Of all the lines in the records below, how many hold the word "were"? Give the number alone.

(Recorded data)
◇ ◇ ◇ ◇ ◇

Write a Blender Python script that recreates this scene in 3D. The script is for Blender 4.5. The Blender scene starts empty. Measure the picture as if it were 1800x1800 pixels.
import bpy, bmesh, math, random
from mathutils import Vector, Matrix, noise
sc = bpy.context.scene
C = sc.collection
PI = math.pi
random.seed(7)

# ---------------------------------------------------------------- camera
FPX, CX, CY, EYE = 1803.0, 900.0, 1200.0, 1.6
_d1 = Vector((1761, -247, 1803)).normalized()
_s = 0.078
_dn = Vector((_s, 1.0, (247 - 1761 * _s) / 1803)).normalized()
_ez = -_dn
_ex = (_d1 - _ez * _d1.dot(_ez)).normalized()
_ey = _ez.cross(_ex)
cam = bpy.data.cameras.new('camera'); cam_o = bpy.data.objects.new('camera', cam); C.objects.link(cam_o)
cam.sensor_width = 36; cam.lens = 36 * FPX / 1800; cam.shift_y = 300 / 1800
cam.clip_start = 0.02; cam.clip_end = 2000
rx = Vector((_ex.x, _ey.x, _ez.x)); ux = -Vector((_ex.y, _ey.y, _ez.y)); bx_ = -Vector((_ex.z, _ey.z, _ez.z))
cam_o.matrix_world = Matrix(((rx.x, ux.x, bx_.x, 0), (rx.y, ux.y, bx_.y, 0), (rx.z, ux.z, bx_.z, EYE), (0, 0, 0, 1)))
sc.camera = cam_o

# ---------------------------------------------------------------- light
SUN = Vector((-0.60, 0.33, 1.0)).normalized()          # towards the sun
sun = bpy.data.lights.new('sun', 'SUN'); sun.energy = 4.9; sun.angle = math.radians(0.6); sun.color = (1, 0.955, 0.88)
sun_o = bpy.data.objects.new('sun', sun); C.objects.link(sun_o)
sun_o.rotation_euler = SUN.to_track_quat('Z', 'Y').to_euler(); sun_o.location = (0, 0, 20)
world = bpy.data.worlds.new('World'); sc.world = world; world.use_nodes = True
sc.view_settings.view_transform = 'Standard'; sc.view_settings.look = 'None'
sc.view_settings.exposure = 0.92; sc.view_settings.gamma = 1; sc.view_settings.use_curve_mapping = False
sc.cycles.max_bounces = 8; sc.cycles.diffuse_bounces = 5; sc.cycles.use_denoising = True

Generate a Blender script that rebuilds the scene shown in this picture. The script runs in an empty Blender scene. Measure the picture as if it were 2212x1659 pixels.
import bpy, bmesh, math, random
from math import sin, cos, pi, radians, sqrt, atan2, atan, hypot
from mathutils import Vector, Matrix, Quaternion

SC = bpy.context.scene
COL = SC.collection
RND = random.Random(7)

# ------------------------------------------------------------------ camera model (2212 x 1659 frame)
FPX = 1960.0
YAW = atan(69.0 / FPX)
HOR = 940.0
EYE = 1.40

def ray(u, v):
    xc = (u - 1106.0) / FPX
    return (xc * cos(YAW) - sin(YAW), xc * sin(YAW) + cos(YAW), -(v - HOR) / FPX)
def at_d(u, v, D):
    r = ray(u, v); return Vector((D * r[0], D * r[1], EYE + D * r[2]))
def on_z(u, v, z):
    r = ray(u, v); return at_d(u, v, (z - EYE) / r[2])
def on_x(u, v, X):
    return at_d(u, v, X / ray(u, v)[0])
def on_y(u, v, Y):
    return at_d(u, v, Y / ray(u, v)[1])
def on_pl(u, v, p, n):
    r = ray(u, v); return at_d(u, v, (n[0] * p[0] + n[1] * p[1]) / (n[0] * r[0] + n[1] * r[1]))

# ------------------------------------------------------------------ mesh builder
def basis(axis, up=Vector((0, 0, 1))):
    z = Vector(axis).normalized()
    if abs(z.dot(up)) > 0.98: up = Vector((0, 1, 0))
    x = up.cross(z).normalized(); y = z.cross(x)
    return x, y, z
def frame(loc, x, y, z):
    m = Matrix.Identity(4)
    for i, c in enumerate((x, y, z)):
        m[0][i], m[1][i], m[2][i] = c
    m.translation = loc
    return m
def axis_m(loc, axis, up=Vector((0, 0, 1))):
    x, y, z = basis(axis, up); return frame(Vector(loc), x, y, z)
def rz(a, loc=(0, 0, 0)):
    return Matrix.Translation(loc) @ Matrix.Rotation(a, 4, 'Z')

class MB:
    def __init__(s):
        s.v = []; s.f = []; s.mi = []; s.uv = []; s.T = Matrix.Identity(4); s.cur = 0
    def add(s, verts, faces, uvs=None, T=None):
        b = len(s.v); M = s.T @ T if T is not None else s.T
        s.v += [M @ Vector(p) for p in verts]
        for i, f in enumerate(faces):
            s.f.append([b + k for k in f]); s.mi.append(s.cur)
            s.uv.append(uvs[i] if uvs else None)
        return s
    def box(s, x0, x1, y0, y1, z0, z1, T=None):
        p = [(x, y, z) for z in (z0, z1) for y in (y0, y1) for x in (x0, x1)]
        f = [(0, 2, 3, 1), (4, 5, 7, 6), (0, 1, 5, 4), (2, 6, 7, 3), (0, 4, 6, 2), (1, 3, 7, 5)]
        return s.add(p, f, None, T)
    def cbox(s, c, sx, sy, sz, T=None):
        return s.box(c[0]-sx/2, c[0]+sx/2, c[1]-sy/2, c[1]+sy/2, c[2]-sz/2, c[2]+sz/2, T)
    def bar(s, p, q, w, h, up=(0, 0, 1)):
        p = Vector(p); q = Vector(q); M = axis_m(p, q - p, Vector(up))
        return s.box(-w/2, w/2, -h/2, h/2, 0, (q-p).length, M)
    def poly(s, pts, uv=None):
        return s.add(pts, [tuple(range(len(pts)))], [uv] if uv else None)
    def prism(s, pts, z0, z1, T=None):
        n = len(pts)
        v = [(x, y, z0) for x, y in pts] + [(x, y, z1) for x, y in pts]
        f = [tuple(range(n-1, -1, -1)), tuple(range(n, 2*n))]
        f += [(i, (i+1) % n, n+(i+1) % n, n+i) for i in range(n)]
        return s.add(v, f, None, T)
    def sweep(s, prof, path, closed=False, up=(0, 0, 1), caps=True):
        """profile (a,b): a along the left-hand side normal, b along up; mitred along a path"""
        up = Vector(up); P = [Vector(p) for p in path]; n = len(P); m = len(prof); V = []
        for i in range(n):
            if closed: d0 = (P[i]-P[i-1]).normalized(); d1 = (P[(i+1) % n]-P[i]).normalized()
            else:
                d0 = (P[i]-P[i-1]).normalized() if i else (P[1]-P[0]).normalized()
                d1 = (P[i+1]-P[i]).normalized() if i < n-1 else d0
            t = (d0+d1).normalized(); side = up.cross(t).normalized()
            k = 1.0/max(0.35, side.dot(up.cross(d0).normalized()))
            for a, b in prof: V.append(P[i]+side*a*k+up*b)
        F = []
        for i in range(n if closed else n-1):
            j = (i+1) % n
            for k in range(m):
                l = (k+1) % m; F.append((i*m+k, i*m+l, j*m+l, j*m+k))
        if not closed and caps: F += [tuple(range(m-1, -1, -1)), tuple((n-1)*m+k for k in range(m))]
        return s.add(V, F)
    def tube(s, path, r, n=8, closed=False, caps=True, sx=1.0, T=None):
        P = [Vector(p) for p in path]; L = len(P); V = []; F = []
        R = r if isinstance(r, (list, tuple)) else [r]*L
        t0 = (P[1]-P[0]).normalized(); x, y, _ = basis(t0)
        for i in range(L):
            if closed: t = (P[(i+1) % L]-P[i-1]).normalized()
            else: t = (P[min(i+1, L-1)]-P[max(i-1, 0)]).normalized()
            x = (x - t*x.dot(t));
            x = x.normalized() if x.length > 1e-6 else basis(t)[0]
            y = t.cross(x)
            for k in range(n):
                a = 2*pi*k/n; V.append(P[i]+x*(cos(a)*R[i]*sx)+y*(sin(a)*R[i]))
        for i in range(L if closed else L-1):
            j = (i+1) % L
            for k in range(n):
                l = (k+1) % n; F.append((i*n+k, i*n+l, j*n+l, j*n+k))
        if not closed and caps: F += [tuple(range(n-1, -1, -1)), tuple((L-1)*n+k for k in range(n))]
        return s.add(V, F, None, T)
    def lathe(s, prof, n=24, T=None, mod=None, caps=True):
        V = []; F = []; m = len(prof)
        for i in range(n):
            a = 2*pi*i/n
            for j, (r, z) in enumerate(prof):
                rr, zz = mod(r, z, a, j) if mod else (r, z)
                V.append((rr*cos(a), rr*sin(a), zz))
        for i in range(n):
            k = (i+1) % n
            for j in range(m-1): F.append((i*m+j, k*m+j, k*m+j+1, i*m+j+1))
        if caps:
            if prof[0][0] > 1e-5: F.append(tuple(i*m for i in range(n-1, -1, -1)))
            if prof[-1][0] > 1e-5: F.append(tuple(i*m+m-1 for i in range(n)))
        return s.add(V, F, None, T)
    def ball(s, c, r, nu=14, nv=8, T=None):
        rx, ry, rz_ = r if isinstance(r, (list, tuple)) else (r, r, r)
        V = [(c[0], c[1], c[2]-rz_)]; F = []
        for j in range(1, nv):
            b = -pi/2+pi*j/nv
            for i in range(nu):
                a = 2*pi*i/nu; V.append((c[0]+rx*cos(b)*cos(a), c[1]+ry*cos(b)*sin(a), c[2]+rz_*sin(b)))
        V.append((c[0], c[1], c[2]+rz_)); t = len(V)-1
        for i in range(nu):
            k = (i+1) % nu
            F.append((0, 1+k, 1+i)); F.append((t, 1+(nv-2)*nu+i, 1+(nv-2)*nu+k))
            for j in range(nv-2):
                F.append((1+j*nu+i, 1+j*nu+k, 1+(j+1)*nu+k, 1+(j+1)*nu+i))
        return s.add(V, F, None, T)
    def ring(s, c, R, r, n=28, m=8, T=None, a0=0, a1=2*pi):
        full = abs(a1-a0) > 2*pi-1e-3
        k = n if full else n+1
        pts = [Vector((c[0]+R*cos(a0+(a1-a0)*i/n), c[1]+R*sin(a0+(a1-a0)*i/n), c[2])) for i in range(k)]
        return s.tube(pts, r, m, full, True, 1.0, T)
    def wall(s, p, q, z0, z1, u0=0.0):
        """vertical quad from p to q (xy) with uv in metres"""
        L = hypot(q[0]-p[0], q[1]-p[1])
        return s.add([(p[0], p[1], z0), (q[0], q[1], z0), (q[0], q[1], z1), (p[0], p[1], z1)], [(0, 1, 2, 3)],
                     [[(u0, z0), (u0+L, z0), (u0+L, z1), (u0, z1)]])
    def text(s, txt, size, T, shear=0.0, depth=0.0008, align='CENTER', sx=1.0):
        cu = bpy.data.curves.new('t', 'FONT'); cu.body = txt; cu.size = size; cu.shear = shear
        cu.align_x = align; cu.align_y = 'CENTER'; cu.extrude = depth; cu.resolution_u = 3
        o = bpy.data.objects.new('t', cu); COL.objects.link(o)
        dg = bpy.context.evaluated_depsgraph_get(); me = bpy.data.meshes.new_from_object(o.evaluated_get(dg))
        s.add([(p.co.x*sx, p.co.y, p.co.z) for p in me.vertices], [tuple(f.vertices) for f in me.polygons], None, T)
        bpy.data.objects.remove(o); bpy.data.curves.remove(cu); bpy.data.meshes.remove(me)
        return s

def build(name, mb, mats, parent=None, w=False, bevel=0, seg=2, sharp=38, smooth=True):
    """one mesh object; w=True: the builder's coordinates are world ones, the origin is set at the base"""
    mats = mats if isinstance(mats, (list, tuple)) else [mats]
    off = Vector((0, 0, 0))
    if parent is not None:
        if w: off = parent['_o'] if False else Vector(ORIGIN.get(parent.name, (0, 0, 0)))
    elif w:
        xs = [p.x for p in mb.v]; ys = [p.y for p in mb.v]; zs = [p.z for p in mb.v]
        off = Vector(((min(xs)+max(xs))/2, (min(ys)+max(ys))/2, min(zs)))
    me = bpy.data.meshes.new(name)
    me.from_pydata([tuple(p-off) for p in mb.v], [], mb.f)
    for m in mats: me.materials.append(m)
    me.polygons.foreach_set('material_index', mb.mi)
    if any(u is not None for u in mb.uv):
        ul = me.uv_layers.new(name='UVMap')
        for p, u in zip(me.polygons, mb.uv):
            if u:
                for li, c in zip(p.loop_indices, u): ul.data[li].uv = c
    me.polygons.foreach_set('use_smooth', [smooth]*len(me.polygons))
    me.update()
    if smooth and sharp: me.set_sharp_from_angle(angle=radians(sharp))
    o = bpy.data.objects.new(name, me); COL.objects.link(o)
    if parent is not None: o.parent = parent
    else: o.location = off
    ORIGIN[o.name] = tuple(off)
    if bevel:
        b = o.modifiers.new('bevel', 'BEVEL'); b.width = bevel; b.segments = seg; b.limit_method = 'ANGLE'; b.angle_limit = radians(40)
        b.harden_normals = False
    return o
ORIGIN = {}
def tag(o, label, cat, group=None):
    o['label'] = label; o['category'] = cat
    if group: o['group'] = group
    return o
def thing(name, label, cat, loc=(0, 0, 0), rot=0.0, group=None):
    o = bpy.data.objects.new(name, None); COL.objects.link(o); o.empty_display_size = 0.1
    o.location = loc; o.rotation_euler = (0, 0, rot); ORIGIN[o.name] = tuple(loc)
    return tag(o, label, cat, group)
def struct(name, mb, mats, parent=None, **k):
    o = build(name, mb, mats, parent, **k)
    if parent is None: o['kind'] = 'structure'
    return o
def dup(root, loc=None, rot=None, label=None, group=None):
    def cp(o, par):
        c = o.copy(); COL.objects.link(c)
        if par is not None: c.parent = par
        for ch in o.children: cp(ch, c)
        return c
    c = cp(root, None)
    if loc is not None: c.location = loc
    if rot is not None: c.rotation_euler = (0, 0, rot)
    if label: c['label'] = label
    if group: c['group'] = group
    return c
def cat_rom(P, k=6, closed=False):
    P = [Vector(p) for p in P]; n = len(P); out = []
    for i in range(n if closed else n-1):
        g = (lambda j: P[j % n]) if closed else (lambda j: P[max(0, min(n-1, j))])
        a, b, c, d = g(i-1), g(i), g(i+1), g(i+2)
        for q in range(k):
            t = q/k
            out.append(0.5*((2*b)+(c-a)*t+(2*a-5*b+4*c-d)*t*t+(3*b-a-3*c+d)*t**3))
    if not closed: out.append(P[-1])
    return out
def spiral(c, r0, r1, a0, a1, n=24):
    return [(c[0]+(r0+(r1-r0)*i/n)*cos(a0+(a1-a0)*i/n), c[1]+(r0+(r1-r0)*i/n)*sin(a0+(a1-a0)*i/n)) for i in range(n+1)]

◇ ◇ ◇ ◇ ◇

- OUTPUT FOR THIS TASK
2